Woow it has been, i think 2 years since i have used tumblr, to the point it took me a long while to remember my login details! :S anyways i felt like writing some shit down, mainly about my very unwanted decent into adulthood! like this epiphany just occured to me recently, putting my childish behaviour to the side, i am actually a fully pledge adult….and that’s a fucking scary thought! i don’t know how it happened, or when..but it magically came about, all of a sudden i immediately started despising the postman!…as a kid, for some reason we always wanted mail addressed to us, maybe for a sense of self importance or to feel grown up, i don’t know…we were all stupid as kids..all i know is i’ve grown to realise nothing good comes from mail personally addressed to you! every time i hear my letterbox flutter, i swear to god my heart skips a beat! i mean lets be real in this day an age, you know damn well no one has sent you a nice hand written letter, nope..mmm mmm ! it is nothing but a bunch of motherfucker who you owe money to and their many threats of fucking up your life financially if they don’t receive their money in said amount days. These days i open my mail like it might be anthrax, Shiiiiiiit, i’d probably prefer anthrax than a bill !

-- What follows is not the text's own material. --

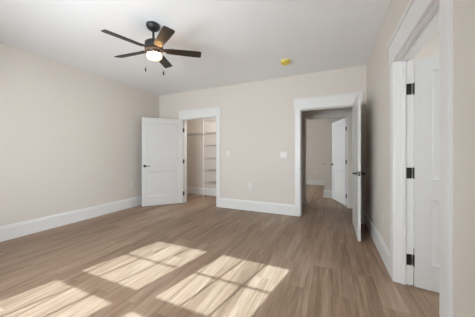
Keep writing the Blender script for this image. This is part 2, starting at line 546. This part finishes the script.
# ------------------------------------------------------------------ windows
def sash_window(name, label, axis, a0, a1, glass_q, inward, z0=WZ0, z1=WZ1, wall=None):
    """double hung window, three by two lights a sash, in an opening along 'axis' with its outer glass plane at q = glass_q"""
    root = empty(name, ((a0 + a1) / 2, glass_q, z0) if axis == 'x' else (glass_q, (a0 + a1) / 2, z0))
    structure(root, label, 'window')
    off = root.location.copy()
    def B(bm, p0, p1, q0, q1, za, zb):       # q measured inward from the glass plane
        qa, qb = sorted((glass_q + inward * q0, glass_q + inward * q1))
        if axis == 'x': box(bm, p0 - off.x, p1 - off.x, qa - off.y, qb - off.y, za - off.z, zb - off.z)
        else: box(bm, qa - off.x, qb - off.x, p0 - off.y, p1 - off.y, za - off.z, zb - off.z)
    fr = 0.035
    bm = bmesh.new()
    B(bm, a0, a0 + fr, -0.03, wall, z0, z1); B(bm, a1 - fr, a1, -0.03, wall, z0, z1)
    B(bm, a0 + fr, a1 - fr, -0.02, wall, z1 - 0.01, z1); B(bm, a0 + fr, a1 - fr, -0.03, wall, z0, z0 + 0.02)
    build('frame', bm, M['trim'], root)
    g0, g1 = a0 + 0.085, a1 - 0.085
    for nm, q, za, zb, rb, rt in (('upper_sash', 0.0, 1.403, 2.03, 0.06, 0.044), ('lower_sash', 0.035, 0.63, 1.264, 0.03, 0.09)):
        bm = bmesh.new(); t = 0.016
        B(bm, a0 + fr, g0, q - t, q + t, za - rb, zb + rt); B(bm, g1, a1 - fr, q - t, q + t, za - rb, zb + rt)
        B(bm, g0, g1, q - t, q + t, za - rb, za); B(bm, g0, g1, q - t, q + t, zb, zb + rt)
        for k in (1, 2):
            x = g0 + (g1 - g0) * k / 3
            B(bm, x - 0.008, x + 0.008, q - 0.008, q + 0.008, za, zb)
        zm = (za + zb) / 2
        B(bm, g0, g1, q - 0.0075, q + 0.0075, zm - 0.0055, zm + 0.0055)
        s_ = build(nm, bm, M['trim'], root)
        bm = bmesh.new()
        qq = glass_q + inward * q
        c = [(g0, za), (g1, za), (g1, zb), (g0, zb)]
        bm.faces.new([bm.verts.new((p - off.x, qq - off.y, z - off.z) if axis == 'x' else (qq - off.x, p - off.y, z - off.z)) for p, z in c])
        build('pane', bm, M['glass'], s_)
    bm = bmesh.new()                          # inside casing and stool
    w = wall
    B(bm, a0 - 0.085, a0 + 0.006, w, w + 0.018, z0 - 0.02, z1); B(bm, a1 - 0.006, a1 + 0.085, w, w + 0.018, z0 - 0.02, z1)
    B(bm, a0 - 0.095, a1 + 0.095, w, w + 0.024, z1, z1 + 0.19)
    build('casing', bm, M['trim'], root)
    bm = bmesh.new(); B(bm, a0 - 0.10, a1 + 0.10, w - 0.05, w + 0.05, z0 - 0.03, z0 + 0.0)
    build('sill', bm, M['trim'], root, 0.004)
    cz = (z0 + z1) / 2
    if axis == 'x': portal('daylight_portal', ((a0 + a1) / 2, glass_q - inward * 0.035, cz), (0, inward, 0), a1 - a0, z1 - z0)
    else: portal('daylight_portal', (glass_q - inward * 0.035, (a0 + a1) / 2, cz), (inward, 0, 0), a1 - a0, z1 - z0)
    return root

sash_window('window_1', 'left one of the two windows behind the camera', 'x', W1[0], W1[1], -0.72, 1, wall=0.12)
sash_window('window_2', 'right one of the two windows behind the camera', 'x', W2[0], W2[1], -0.72, 1, wall=0.12)
sash_window('window_3', 'window lighting the room across the hall', 'y', W4[0], W4[1], -3.59, 1, wall=0.09)
sash_window('window_4', 'window lighting the side room', 'y', W5[0], W5[1], X_OUT1 - 0.03, -1, wall=0.12)

# ------------------------------------------------------------------ ceiling fan
FX, FY = -1.96, 1.91
fan = tag(empty('ceiling_fan', (FX, FY, ZC)), 'black five blade ceiling fan with a lit warm lamp', 'ceiling fan')
bm = bmesh.new(); lathe(bm, [(0.078, 0), (0.080, -0.012), (0.076, -0.030), (0.062, -0.050), (0.040, -0.064), (0.022, -0.070), (0, -0.070)])
build('canopy', bm, M['fan'], fan, smooth=True)
bm = bmesh.new(); tube(bm, (0, 0, -0.068), (0, 0, -0.19), 0.013, 16)
lathe(bm, [(0.026, -0.165), (0.030, -0.172), (0.034, -0.195), (0, -0.195)], 24)
build('downrod', bm, M['fan'], fan, smooth=True)
bm = bmesh.new(); lathe(bm, [(0, -0.188), (0.050, -0.190), (0.082, -0.198), (0.100, -0.212), (0.104, -0.245), (0.104, -0.30), (0.098, -0.306), (0, -0.306)], 48)
build('motor_housing', bm, M['fan'], fan, smooth=True)
bm = bmesh.new(); lathe(bm, [(0, -0.300), (0.084, -0.302), (0.080, -0.308), (0.078, -0.356), (0, -0.357)], 48)
kit = build('light_kit', bm, M['fan'], fan, smooth=True)
bm = bmesh.new(); lathe(bm, [(0, -0.352), (0.086, -0.352), (0.088, -0.358), (0.087, -0.374), (0.080, -0.390), (0.066, -0.400), (0.045, -0.406), (0, -0.409)], 48)
tag_o = build('lamp_shade', bm, M['lamp'], kit, smooth=True)
bm = bmesh.new(); lathe(bm, [(0.0795, -0.3505), (0.0855, -0.3505), (0.0855, -0.3515), (0.0795, -0.3515), (0.0795, -0.3505)], 40)
build('lamp_rim', bm, M['rim'], kit)  # upward glowing ring added to throw warm light on the blades
tag_o['label'] = 'glowing frosted lamp bowl under the fan'
def blade_bm():
    bm = bmesh.new()
    out = [(0.135, -0.040), (0.20, -0.050), (0.42, -0.058), (0.535, -0.060), (0.552, -0.056), (0.560, -0.046),
           (0.566, 0.040), (0.560, 0.052), (0.545, 0.057), (0.42, 0.057), (0.20, 0.050), (0.135, 0.040)]
    t = 0.0035
    top = [bm.verts.new((x, y, t)) for x, y in out]; bot = [bm.verts.new((x, y, -t)) for x, y in out]
    bm.faces.new(top); bm.faces.new(bot[::-1])
    for i in range(len(out)):
        j = (i + 1) % len(out)
        bm.faces.new((top[i], bot[i], bot[j], top[j]))
    return bm
PITCH = math.radians(-13)
BZ = -0.295
for k in range(5):
    a = math.radians(42.5 + 72 * k)
    b = build('blade', blade_bm(), M['blade'], fan, 0.001)
    b.location = (0, 0, BZ)
    b.rotation_euler = (Matrix.Rotation(a, 3, 'Z') @ Matrix.Rotation(PITCH, 3, 'X')).to_euler()
    bm = bmesh.new()
    prism(bm, [(-0.022, 0), (0.022, 0), (0.034, 0.07), (0.034, 0.095), (-0.034, 0.095), (-0.034, 0.07)],
          (0.085, 0, 0.0042), (0.085, 0, 0.009), up=Vector((1, 0, 0)), side=Vector((0, 1, 0)))
    build('blade_iron', bm, M['fan'], b, 0.001)
for (cx, cy, zt, zl) in ((-0.103, -0.046, -0.30, -0.495), (0.092, 0.041, -0.30, -0.545)):
    bm = bmesh.new(); tube(bm, (cx, cy, zt), (cx, cy, zl), 0.0009, 6)
    c = build('pull_chain', bm, M['steel'], fan)
    bm = bmesh.new(); lathe(bm, [(0, 0), (0.005, -0.004), (0.0085, -0.018), (0.0085, -0.044), (0.004, -0.052), (0, -0.052)], 12, Matrix.Translation((cx, cy, zl)))
    build('chain_pull', bm, M['black'], c, smooth=True)

# the fan hangs a little out of true below its canopy
tilt = Matrix.Rotation(math.radians(3.0), 4, (math.cos(math.radians(348)), math.sin(math.radians(348)), 0))
about = Matrix.Translation((0, 0, -0.05)) @ tilt @ Matrix.Translation((0, 0, 0.05))
for ch in fan.children:
    if not ch.name.startswith('canopy'):
        ch.matrix_basis = about @ ch.matrix_basis

# ------------------------------------------------------------------ added closet lamp, out of view
cl = tag(empty('ceiling_light', (-2.35, 4.80, ZC)), 'round flush lamp on the closet ceiling above the door head', 'ceiling light')
bm = bmesh.new(); lathe(bm, [(0.13, 0), (0.13, -0.02), (0, -0.02)], 32)
build('lamp_base', bm, M['plate'], cl, smooth=True)
bm = bmesh.new(); lathe(bm, [(0.12, -0.02), (0.115, -0.05), (0.08, -0.075), (0, -0.085)], 32)
build('lamp_shade', bm, M['closet_lamp'], cl, smooth=True)

# ------------------------------------------------------------------ smoke detector
sd = tag(empty('smoke_detector', (-0.71, 3.52, ZC)), 'small round smoke detector under a yellow dust cover on ceiling', 'smoke detector')
bm = bmesh.new(); lathe(bm, [(0.082, 0), (0.082, -0.012), (0.078, -0.018), (0, -0.018)], 40)
build('mounting_base', bm, M['pale'], sd, smooth=True)
bm = bmesh.new(); lathe(bm, [(0.070, -0.018), (0.073, -0.024), (0.071, -0.050), (0.064, -0.058), (0, -0.060)], 40)
build('dust_cover', bm, M['yellow'], sd, smooth=True)

# ------------------------------------------------------------------ switches and outlets
def wall_plate(name, loc, rz, w, h, label, cat, kind, gangs=1, group=None):
    """plate lying on a wall; local -y points into the room"""
    root = tag(empty(name, loc, rz), label, cat, group)
    bm = bmesh.new(); box(bm, -w / 2, w / 2, -0.006, 0, -h / 2, h / 2)
    build('cover_plate', bm, M['plate'], root, 0.0025)
    for g in range(gangs):
        cx = (g - (gangs - 1) / 2) * 0.046
        if kind == 'switch':
            bm = bmesh.new()
            vs = [(-0.0165, -0.006, -0.033), (0.0165, -0.006, -0.033), (0.0165, -0.006, 0.033), (-0.0165, -0.006, 0.033),
                  (-0.0165, -0.0115, -0.033), (0.0165, -0.0115, -0.033), (0.0165, -0.0075, 0.033), (-0.0165, -0.0075, 0.033)]
            V = [bm.verts.new((x + cx, y, z)) for x, y, z in vs]
            for f in ((0, 1, 2, 3), (4, 5, 6, 7), (0, 1, 5, 4), (1, 2, 6, 5), (2, 3, 7, 6), (3, 0, 4, 7)): bm.faces.new([V[i] for i in f])
            build('rocker', bm, M['plate'], root)
        else:
            for dz in (-0.0195, 0.0195):
                bm = bmesh.new(); tube(bm, (0, -0.006, dz), (0, -0.0085, dz), 0.0165, 20)
                s = build('socket', bm, M['plate'], root)
                bm = bmesh.new()
                box(bm, -0.0075, -0.0055, -0.0089, -0.0084, dz - 0.001, dz + 0.007); box(bm, 0.0055, 0.0075, -0.0089, -0.0084, dz - 0.001, dz + 0.007)
                tube(bm, (0, -0.0084, dz - 0.008), (0, -0.0089, dz - 0.008), 0.0025, 8)
                build('slots', bm, M['socket'], s)
    return root
wall_plate('light_switch', (-2.14, YB, 1.22), 0, 0.075, 0.12, 'single white light switch just right of the closet opening', 'light switch', 'switch')
wall_plate('light_switch', (-0.902, YB, 1.19), 0, 0.128, 0.12, 'wide white light switch plate left of the hall doorway', 'light switch', 'switch', 2)
wall_plate('power_outlet', (-1.622, YB, 0.525), 0, 0.075, 0.12, 'white outlet low on the far wall between closet and doorway', 'outlet', 'outlet')
wall_plate('power_outlet', (XL, 3.42, 0.52), PI / 2, 0.075, 0.12, 'white outlet low on the left wall beside the open closet door', 'outlet', 'outlet')
wall_plate('power_outlet', (XR, 2.92, 0.46), -PI / 2, 0.075, 0.12, 'white outlet low on the right wall before the near doorway', 'outlet', 'outlet')
wall_plate('power_outlet', (-0.62, FAR_Y, 0.48), 0, 0.075, 0.12, 'white outlet on the distant wall seen through both doorways', 'outlet', 'outlet')

# ------------------------------------------------------------------ closet shelving
SH_Y0 = 4.96
def wire_shelf(x0, x1, z, label, brace=None, rod=False):
    root = tag(empty('wire_shelf', ((x0 + x1) / 2, CLO_Y, z)), label, 'shelf', 'wire shelves in the closet')
    off = root.location
    def T(bm, a, b, r, seg=6): tube(bm, Vector(a) - off, Vector(b) - off, r, seg)
    bm = bmesh.new()
    T(bm, (x0, SH_Y0, z), (x1, SH_Y0, z), 0.0035); T(bm, (x0, SH_Y0, z - 0.030), (x1, SH_Y0, z - 0.030), 0.0035)
    n = int((x1 - x0) / 0.03)
    for i in range(n + 1):
        x = x0 + 0.004 + (x1 - x0 - 0.008) * i / n
        T(bm, (x, SH_Y0, z), (x, SH_Y0, z - 0.030), 0.0018, 5)
    build('front_rail', bm, M['wire'], root)
    bm = bmesh.new()
    for i in range(n + 1):
        x = x0 + 0.004 + (x1 - x0 - 0.008) * i / n
        T(bm, (x, SH_Y0, z), (x, CLO_Y - 0.002, z), 0.0018, 5)
    T(bm, (x0, CLO_Y - 0.004, z), (x1, CLO_Y - 0.004, z), 0.0035); T(bm, (x0, (SH_Y0 + CLO_Y) / 2, z - 0.004), (x1, (SH_Y0 + CLO_Y) / 2, z - 0.004), 0.003)
    build('wire_deck', bm, M['wire'], root)
    if rod:
        bm = bmesh.new(); T(bm, (x0, SH_Y0 + 0.03, z - 0.055), (-3.25, SH_Y0 + 0.03, z - 0.055), 0.010, 12)
        build('hanging_rod', bm, M['wire'], root)
    for bxx in brace or ():
        bm = bmesh.new(); T(bm, (bxx, SH_Y0, z - 0.03), (bxx, SH_Y0 + 0.10, z - 0.11), 0.006, 8); T(bm, (bxx, SH_Y0 + 0.10, z - 0.11), (bxx, CLO_Y - 0.003, z - 0.12), 0.006, 8)
        build('brace', bm, M['wire'], root)
TX = -3.235
names = ['lowest short wire shelf above the closet baseboard', 'second wire shelf up in the right half of the closet',
         'third wire shelf up in the right half of the closet', 'fourth wire shelf up just below the long closet shelf']
for z, nm in zip((0.425, 0.765, 1.105, 1.455), names):
    wire_shelf(TX, -1.752, z, nm)
wire_shelf(XL + 0.002, -1.752, 1.80, 'long wire shelf spanning the whole closet with hanging rod', brace=(-3.56,), rod=True)
wire_shelf(TX, -1.752, 2.145, 'topmost wire shelf just under the closet door head')
def pole(x, z1, label):
    root = tag(empty('shelf_pole', (x, SH_Y0 - 0.012, 0)), label, 'pole', 'closet shelf poles')
    bm = bmesh.new(); tube(bm, (0, 0, 0.012), (0, 0, z1), 0.0085, 12); build('tube', bm, M['plate'], root, smooth=True)
    bm = bmesh.new(); lathe(bm, [(0.017, 0), (0.017, 0.008), (0.010, 0.025), (0, 0.025)], 16); build('foot', bm, M['plate'], root, smooth=True)
pole(TX, 2.16, 'thin pole holding the stack of short closet shelves')
pole(-3.80, 1.80, 'thin pole at the left under the long closet shelf')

moving on …i don’t want to spend the whole post complaining about the postman, because that’snot what this is about, this is about the middle part of life between where you are a carefree adolescent and a carefree pensioner waiting for the sweet sweet release of death…the part of life where you have to work, grind and hustle like a dog for a better future! generally speaking, the part of life that sucks ! as a kid i always figured by this point in my life i would have it all figured out, but to be honest, over the years of searching for an answer it seems like i have just collected more questions. i have never been one to follow the norms of society, i guess maybe if i did i’d be in a better financial position today, but probably be on tumblr complaining about “fuck my job” or “i’m about to shoot down everybody in this office!!” so on and so forth ! one thing i do know… and i guess the dream that everyone has..make as much money as you can quickly, and retire from this rat race young, so you can get back to enjoying life, because isn’t that the point, to enjoy the temporary time we have on this earth…yolo and what now ! soo yeahh, i’m at the point where i’m just rambling on and on.. so i’ll leave you with this FUCK THE POSTMAN, FUCK ADULTHOOD, FUCK THE SOCIAL NORM, and if i made a lot of spelling mistakes and typos because i haven’t double checked what i wrote..then FUCK GRAMMAR TOO !!